MR. MILLER. Q. Did you go up stairs into the parlour and kitchen? A. Yes; if she had been there, I must have seen her; this woman gave me a note to take to Greek-street to Mrs. Sutton - she owed me 6s.

COURT. Q. What is that woman? A. The housekeeper - she was up stairs scouring; I went up to speak to her - I was there from three o'clock till about eight.

SAUNDERS - GUILTY . Aged 38.

BARRETT - GUILTY . Aged 33.

Transported for Seven Years .

Reference Number: t18281023-226

FIFTH DAY. TUESDAY, OCTOBER 28.

Fourth Middlesex Jury - before Mr. Common Sergeant,

2159. ALFRED JOHN PEEK was indicted for stealing, on the 6th of October , 2 shillings, the monies of Louis Adolphus Durieu , his master .

The prisoner pleaded GUILTY . Aged 25.(See Page 935.)

Reference Number: t18281023-227

2160. CAROLINE THOMAS and JOHN KIRBY were indicted for stealing, on the 27th of September , 1 watch, value 4l.: 1 hat, value 5s.; 1 waistcoat, value 2s.; 1 watch-ribbon, value 2d.; 1 watch-key, value 6d.; 1 sovereign, 1 half-crown, and 1 sixpence, the property of Thomas Allan , from his person .

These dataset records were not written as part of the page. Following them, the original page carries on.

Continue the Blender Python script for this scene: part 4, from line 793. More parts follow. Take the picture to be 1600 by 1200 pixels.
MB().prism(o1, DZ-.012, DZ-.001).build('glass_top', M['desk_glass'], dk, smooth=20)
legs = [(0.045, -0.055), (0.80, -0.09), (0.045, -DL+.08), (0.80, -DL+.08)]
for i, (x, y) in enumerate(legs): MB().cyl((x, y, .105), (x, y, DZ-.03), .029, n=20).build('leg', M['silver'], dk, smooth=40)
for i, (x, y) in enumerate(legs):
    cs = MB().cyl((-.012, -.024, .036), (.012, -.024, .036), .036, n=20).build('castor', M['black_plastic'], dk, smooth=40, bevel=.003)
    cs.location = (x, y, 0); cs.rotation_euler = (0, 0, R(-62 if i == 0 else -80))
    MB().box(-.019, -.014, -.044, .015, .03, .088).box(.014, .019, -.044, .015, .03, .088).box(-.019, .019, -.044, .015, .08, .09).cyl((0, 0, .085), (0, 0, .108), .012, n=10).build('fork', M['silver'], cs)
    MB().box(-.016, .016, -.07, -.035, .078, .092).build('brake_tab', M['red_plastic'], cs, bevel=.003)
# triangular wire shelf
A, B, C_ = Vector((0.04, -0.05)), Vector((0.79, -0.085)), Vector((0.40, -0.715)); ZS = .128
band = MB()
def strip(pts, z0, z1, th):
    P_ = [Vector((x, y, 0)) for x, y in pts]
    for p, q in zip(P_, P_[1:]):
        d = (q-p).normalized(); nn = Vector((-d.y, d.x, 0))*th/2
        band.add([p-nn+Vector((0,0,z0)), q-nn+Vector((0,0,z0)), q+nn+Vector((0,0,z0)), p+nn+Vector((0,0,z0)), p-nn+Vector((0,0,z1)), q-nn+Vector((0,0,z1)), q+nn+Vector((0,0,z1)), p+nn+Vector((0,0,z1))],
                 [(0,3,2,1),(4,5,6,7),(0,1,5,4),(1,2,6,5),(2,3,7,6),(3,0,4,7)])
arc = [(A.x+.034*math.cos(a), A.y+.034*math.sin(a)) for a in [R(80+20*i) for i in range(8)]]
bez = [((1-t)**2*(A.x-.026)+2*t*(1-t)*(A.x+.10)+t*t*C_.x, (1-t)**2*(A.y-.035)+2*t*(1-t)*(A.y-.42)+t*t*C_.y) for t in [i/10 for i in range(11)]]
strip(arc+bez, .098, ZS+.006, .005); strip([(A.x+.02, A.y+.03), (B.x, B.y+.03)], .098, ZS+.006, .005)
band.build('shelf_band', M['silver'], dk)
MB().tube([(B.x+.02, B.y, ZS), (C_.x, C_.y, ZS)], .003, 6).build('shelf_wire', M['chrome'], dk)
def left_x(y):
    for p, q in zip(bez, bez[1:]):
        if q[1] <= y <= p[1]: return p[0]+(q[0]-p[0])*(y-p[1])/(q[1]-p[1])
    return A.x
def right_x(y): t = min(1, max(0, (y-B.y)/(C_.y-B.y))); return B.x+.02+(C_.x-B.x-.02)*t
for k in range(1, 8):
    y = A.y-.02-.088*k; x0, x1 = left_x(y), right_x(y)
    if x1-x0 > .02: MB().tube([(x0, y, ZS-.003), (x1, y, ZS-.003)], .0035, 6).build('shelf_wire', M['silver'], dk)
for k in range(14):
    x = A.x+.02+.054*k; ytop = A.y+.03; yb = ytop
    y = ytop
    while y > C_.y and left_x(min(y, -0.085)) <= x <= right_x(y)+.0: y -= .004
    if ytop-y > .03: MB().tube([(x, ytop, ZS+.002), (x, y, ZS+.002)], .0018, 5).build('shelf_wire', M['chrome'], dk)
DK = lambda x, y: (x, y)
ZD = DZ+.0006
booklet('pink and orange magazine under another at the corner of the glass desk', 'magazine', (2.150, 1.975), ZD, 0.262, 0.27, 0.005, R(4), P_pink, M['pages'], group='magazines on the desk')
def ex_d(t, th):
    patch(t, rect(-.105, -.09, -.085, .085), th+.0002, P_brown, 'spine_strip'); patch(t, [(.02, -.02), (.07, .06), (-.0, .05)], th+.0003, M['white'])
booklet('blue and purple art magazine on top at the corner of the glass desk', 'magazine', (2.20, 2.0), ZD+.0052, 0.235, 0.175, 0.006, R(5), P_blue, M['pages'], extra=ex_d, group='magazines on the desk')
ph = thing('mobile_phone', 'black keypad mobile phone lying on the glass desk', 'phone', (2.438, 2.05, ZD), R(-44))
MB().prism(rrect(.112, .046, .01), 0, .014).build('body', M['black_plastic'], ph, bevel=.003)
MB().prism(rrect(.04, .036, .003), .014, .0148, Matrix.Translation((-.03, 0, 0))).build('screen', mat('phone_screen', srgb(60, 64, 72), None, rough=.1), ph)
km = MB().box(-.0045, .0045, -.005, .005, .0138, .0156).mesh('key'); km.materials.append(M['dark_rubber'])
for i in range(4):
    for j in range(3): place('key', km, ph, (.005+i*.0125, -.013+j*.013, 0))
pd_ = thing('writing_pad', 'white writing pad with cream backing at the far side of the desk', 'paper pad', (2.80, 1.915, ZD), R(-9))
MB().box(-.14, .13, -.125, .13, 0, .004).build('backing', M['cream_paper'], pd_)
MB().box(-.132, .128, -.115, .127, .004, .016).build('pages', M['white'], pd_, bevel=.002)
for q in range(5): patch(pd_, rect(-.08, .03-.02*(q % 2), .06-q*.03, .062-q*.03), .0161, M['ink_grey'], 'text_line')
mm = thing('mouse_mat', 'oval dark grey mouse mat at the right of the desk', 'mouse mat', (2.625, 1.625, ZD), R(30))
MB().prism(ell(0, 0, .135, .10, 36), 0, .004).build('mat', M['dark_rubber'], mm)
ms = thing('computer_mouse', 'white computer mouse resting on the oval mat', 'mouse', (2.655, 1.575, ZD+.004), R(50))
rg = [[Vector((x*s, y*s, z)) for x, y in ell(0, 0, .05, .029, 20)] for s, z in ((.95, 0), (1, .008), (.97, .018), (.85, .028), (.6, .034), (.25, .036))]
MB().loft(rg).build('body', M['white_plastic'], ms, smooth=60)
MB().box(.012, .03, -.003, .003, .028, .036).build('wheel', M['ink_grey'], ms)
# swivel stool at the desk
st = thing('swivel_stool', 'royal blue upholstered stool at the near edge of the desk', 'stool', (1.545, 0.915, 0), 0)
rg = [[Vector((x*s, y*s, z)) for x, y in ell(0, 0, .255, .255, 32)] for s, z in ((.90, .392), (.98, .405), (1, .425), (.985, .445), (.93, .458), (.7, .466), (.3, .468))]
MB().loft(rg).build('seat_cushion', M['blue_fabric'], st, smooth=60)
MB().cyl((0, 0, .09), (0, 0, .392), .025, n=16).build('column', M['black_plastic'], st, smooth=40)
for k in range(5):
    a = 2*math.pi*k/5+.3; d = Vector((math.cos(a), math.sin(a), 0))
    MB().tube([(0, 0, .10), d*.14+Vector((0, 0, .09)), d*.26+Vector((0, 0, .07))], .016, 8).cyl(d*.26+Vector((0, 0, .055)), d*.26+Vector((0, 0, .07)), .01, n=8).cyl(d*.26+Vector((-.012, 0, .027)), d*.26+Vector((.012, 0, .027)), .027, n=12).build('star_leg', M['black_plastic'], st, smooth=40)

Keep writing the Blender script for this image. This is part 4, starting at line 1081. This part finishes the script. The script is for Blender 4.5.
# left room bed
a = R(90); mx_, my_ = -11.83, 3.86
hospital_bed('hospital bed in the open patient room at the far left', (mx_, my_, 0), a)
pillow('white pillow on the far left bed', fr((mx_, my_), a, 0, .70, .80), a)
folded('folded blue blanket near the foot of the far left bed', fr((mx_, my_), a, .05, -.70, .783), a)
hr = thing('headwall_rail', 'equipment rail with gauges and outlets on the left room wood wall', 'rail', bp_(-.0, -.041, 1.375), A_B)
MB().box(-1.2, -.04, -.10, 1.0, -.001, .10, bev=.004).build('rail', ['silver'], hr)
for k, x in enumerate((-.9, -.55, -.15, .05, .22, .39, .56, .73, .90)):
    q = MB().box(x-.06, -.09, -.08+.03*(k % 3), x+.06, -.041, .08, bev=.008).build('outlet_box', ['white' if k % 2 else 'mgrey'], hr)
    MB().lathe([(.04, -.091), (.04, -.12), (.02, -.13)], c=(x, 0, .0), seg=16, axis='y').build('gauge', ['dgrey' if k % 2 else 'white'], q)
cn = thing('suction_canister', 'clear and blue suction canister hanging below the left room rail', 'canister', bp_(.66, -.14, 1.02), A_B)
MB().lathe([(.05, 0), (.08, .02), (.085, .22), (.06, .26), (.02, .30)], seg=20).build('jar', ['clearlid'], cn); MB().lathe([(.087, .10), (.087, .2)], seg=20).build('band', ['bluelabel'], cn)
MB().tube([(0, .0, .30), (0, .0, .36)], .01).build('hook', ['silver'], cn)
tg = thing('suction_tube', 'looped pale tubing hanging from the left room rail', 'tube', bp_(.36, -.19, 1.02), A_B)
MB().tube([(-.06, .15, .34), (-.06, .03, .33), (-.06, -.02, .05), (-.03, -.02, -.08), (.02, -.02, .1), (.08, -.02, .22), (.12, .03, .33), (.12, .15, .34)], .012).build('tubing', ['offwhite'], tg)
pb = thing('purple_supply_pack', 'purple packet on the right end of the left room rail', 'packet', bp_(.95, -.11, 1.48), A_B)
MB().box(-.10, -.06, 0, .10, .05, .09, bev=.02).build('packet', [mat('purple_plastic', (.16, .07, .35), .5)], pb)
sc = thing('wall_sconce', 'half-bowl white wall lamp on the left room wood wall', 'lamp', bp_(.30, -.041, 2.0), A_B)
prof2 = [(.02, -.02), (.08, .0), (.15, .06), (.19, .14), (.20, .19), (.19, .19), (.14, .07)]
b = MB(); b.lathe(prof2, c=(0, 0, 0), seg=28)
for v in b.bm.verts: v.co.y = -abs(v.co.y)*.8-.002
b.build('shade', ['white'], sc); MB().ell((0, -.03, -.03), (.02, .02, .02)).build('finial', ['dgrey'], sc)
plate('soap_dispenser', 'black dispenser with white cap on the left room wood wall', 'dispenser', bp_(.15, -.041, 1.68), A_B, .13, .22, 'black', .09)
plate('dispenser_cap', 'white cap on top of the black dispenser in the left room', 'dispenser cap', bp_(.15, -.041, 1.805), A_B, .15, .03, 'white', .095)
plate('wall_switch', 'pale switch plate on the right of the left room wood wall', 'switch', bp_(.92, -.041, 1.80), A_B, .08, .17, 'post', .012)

THOMAS ALLAN. I am a painter . About twelve o'clock at night on the 27th of September, I was going home, and met the female prisoner in Gray's Inn-lane ; I went to her lodging, and slept there all night - in the morning I missed my hat, waistcoat, watch, and money: they were safe in the room the night before, and no other person had been there - I was sober; I know nothing of the man - I do not know that I ever saw him in my life; I dressed myself, went into Gray's Inn-lane, and told the patrol; we afterwards saw the woman going into the house - she was taken and searched, but nothing was found on her.

ELIZABETH BURN . I keep the house. The prisoner Thomas lodged with me, but I never knew her to bring men there; Kirby lodged in the house that night, and as he went out in the morning I saw him stoop, as if to pick up something.